Если единство и сохраняется, то потому, что украинские иерархи не видят иного способа избежать канонического тупика. Поэтому, когда Константинополь предложит какой-то вариант легитимации украинской автокефалии, подозреваю, что большинство украинского епископата и духовенства с готовностью такой вариант примут.
Украинская церковь может дать нам очень важный пример – если пойдет путем своего рода «евроинтеграции» раньше нас. Освоит язык, который начал пробиваться у нас в 1990-е гг., но напрочь забытый сейчас – язык разговора с точки зрения меньшинства. Не «мы – русские, мы большинство и поэтому дайте преимущества», а напротив – «мы русские, православные, в глобальной деревне это меньшинство», и как меньшинство призываем соблюдать европейские нормы, гарантирующие меньшинствам их языковой и религиозный статус.
В свое время, когда в Херсоне был архиепископ Ионафан Елецких (один из двух этнически русских архиереев УПЦ МП), на него пытались давить ющенковские власти. И он отбивался от этого давления, подчеркивая, что его приход – единственный на Украине, где есть служба на русском языке. Упрекал власти в нарушении Хартии о языках, в попытках ликвидации общины на том лишь основании, что службы там ведутся на русском – то есть в притеснении меньшинства. И это действовало. Если представители и юристы УПЦ освоят этот язык европейских, страсбургских бюрократов, это им даст гораздо больше, чем обычный набор из тех слов, что они привычно используют.
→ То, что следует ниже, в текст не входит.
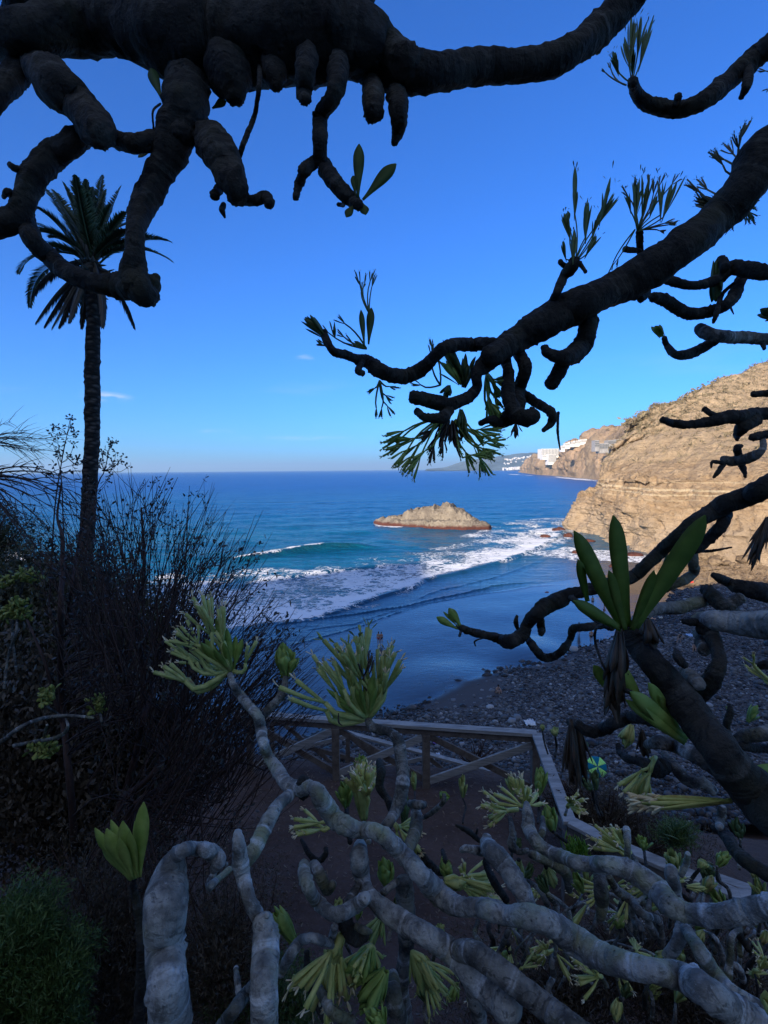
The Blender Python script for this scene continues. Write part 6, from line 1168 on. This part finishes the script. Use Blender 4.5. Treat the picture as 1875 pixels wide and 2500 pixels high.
# ------------------------------------------------------------------ people and beach things
M_skin = plain('skin', (.42, .25, .17), .6, .1, 8); M_hair = plain('dark_hair', (.02, .015, .012), .6, .1, 8)
def cloth(nm, c): return plain(nm, c, .85, .15, 12)
def person(label, base, h, pose, face, wear, seed=0):
    "one skinned body; pose is a dict of joints in units of body height, x right, y forward"
    J = dict(pelvis=(0, 0, .53), waist=(0, .005, .62), chest=(0, 0, .74), neck=(0, 0, .83), head0=(0, .01, .87), head=(0, .015, .95),
             sl=(-.105, 0, .80), el=(-.14, -.02, .64), wl=(-.145, .04, .50), hl=(-.145, .06, .44), sr=(.105, 0, .80), er=(.14, -.02, .64), wr=(.145, .04, .50), hr=(.145, .06, .44),
             tl=(-.055, 0, .50), kl=(-.06, .02, .28), al=(-.06, 0, .045), fl=(-.065, .09, .02), tr=(.055, 0, .50), kr=(.06, .02, .28), ar=(.06, 0, .045), fr=(.065, .09, .02)); J.update(pose)
    RD = dict(pelvis=.085, waist=.068, chest=.085, neck=.034, head0=.038, head=.058, sl=.042, el=.026, wl=.018, hl=.020, sr=.042, er=.026, wr=.018, hr=.020, tl=.060, kl=.038, al=.024, fl=.018, tr=.060, kr=.038, ar=.024, fr=.018)
    E = [('pelvis', 'waist'), ('waist', 'chest'), ('chest', 'neck'), ('neck', 'head0'), ('head0', 'head'), ('chest', 'sl'), ('sl', 'el'), ('el', 'wl'), ('wl', 'hl'), ('chest', 'sr'), ('sr', 'er'), ('er', 'wr'), ('wr', 'hr'), ('pelvis', 'tl'), ('tl', 'kl'), ('kl', 'al'), ('al', 'fl'), ('pelvis', 'tr'), ('tr', 'kr'), ('kr', 'ar'), ('ar', 'fr')]
    e = empty('person', base, label, 'person'); e.rotation_euler = (0, 0, face); names = list(J)
    def grow(nm, keys, edges, mat, add=0.):
        me = bpy.data.meshes.new(nm); me.from_pydata([Vector(J[k]) * h for k in keys], [(keys.index(a), keys.index(b)) for a, b in edges], []); o = bpy.data.objects.new(nm, me); col.objects.link(o); o.parent = e
        s = o.modifiers.new('skin', 'SKIN'); o.modifiers.new('sub', 'SUBSURF').levels = 1; o.modifiers['sub'].render_levels = 2
        for i, k in enumerate(keys): me.skin_vertices[0].data[i].radius = ((RD[k] + add) * h,) * 2
        me.skin_vertices[0].data[0].use_root = True; me.materials.append(mat); return o
    grow('body', names, E, M_skin)
    m = MB(); hd_ = Vector(J['head']) * h; ic, fc = jV, jF; m.add([hd_ + Vector((v[0] * .062, v[1] * .066 - .012, v[2] * .066 + .012)) * h for v in iV], [tuple(f) for f in iF]); o = m.build('hair', M_hair); o.parent = e
    for nm, keys, edges, mat, add in wear: grow(nm, keys, edges, mat, add)
    return e
SH = (['pelvis', 'tl', 'tr'], [('pelvis', 'tl'), ('pelvis', 'tr')]); TOP = (['chest', 'waist', 'sl', 'sr'], [('chest', 'waist'), ('chest', 'sl'), ('chest', 'sr')])
def feet(px, py):
    p = G(px, py, .6)
    for _ in range(3): zz = float(beach_z(np.array([[p.x]]), np.array([[p.y]]))[0][0, 0]); p = G(px, py, zz)
    return p
hp_ = 1.7
walk = dict(kl=(-.06, .10, .29), al=(-.06, .02, .05), fl=(-.065, .10, .03), ar=(.06, -.10, .06), fr=(.065, -.02, .02), wl=(-.15, -.05, .51), hl=(-.15, -.04, .45))
person('person in red swimwear on the wet sand, left one of the close pair', feet(924.5, 1573), 1.68, {}, 2.9, [('shorts', *SH, cloth('red_cloth', (.25, .03, .035)), .012)])
person('person in a pink top on the wet sand, right one of the close pair', feet(931, 1572), 1.56, walk, 3.3, [('shorts', *SH, cloth('navy_cloth', (.03, .03, .06)), .012), ('top', *TOP, cloth('pink_cloth', (.35, .14, .12)), .008)])
person('person wading far off at the water edge, seen behind the strap leaves', feet(1446.5, 1480), 1.65, {}, 3.0, [('shorts', *SH, cloth('dark_cloth', (.02, .02, .03)), .012)])
person('person walking with a red bag on the pale sand behind the strap leaves', feet(1475, 1503), 1.72, walk, 1.2, [('shorts', *SH, cloth('maroon_cloth', (.12, .02, .025)), .012), ('top', *TOP, cloth('dark_red_cloth', (.18, .03, .03)), .01)])
person('person standing on the sand, legs seen below the curled branch', feet(1443, 1569), 1.72, {}, 3.0, [('shorts', *SH, cloth('black_cloth', (.015, .015, .02)), .012)])
person('person standing nearer the water, mostly hidden by the curled branch', feet(1413, 1548), 1.6, {}, 3.1, [('shorts', *SH, cloth('wine_cloth', (.15, .02, .04)), .012), ('top', *TOP, cloth('wine_cloth', (.15, .02, .04)), .01)])
bend = dict(waist=(0, .06, .60), chest=(0, .17, .66), neck=(0, .25, .69), head0=(0, .28, .70), head=(0, .34, .72), sl=(-.10, .20, .68), el=(-.13, .23, .52), wl=(-.12, .25, .38), hl=(-.12, .27, .33), sr=(.10, .20, .68), er=(.13, .23, .52), wr=(.12, .25, .38), hr=(.12, .27, .33), tl=(-.06, 0, .5), al=(-.12, 0, .045), fl=(-.13, .08, .02), kl=(-.10, .02, .28), kr=(.10, .02, .28), ar=(.12, 0, .045), fr=(.13, .08, .02))
person('person bending forward in dark shorts on the cobbles', feet(1657, 1570), 1.7, bend, 3.0, [('shorts', *SH, cloth('black_cloth', (.015, .015, .02)), .012)])
sit = dict(pelvis=(0, 0, .09), waist=(0, .01, .19), chest=(0, .05, .31), neck=(0, .09, .40), head0=(0, .11, .44), head=(0, .13, .51), sl=(-.10, .06, .37), el=(-.13, .16, .26), wl=(-.08, .26, .26), hl=(-.05, .30, .25), sr=(.10, .06, .37), er=(.13, .16, .26), wr=(.08, .26, .26), hr=(.05, .30, .25), tl=(-.06, .03, .09), kl=(-.08, .24, .24), al=(-.07, .30, .045), fl=(-.07, .37, .02), tr=(.06, .03, .09), kr=(.08, .24, .24), ar=(.07, .30, .045), fr=(.07, .37, .02))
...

В целом же (и в контексте перспектив «Русского мира» в том числе) затруднительно прогнозировать то, что будет происходить на Украине. Многое, конечно, зависит не от России, а от самой Украины, это и есть самая большая неизвестность. Нынешний «Русский мир» развивается и расширяется не благодаря своим заслугам, а из-за ошибок и глупостей соседей – как это было, например, в Грузии в 2008 году. Если нечто подобное произойдет в жизни Украины – а украинцы прекрасно умеют сами себя загонять в кризис – «Русский мир» в его нынешнем изводе получит такой повод для экспансии, от которого просто не сможет отказаться.
Универсальная формула – «нашими грехами сильны наши враги». Если украинцы развалят свою державу, то мы, естественно, как соседи этим воспользуемся. Иначе и быть не может. Но есть и российский опыт, который они могли бы воспринять с пользой для себя. Россия отличается от Украины тем, что она честно признает себя федерацией, пробует воспринимать собственную многоукладность как плюс, а не как минус: мы разные – и это хорошо. Украинский политикум этому еще не научился. Если он сможет не декоративно, а всерьез утвердить и гарантировать существование разных «украин» – тогда это будет один сценарий. А если не сможет (условия милитаризации сознания этому не способствуют) – последствия будут абсолютно непредсказуемы.
И одна из причин этой непредсказуемости – то, что все же даже украинский опыт показал, что у русских нет инстинкта самосохранения, самообороны. Это общая наша немощь – Великой России и Малой России, Новороссии, к продуктивной самоорганизации мы не способны. Та же «русская весна» показала, что группы борцов за «Русский мир» весьма ограничены – массы людей за ними не пошли.
Непредсказуема судьба самой Украины, малопредсказуемо самостоятельное политическое действие ее русскоязычных граждан. Одно лишь не вызывает сомнения: бессмысленно реанимировать проект «Русский мир», пока миграционный поток по направлению Россия–Европа движется в одну сторону. «Русский мир» не может быть миром мобилизационной обязаловки. Менять надо не рекламный фасад, а самоощущение гражданина внутри самого нашего здания.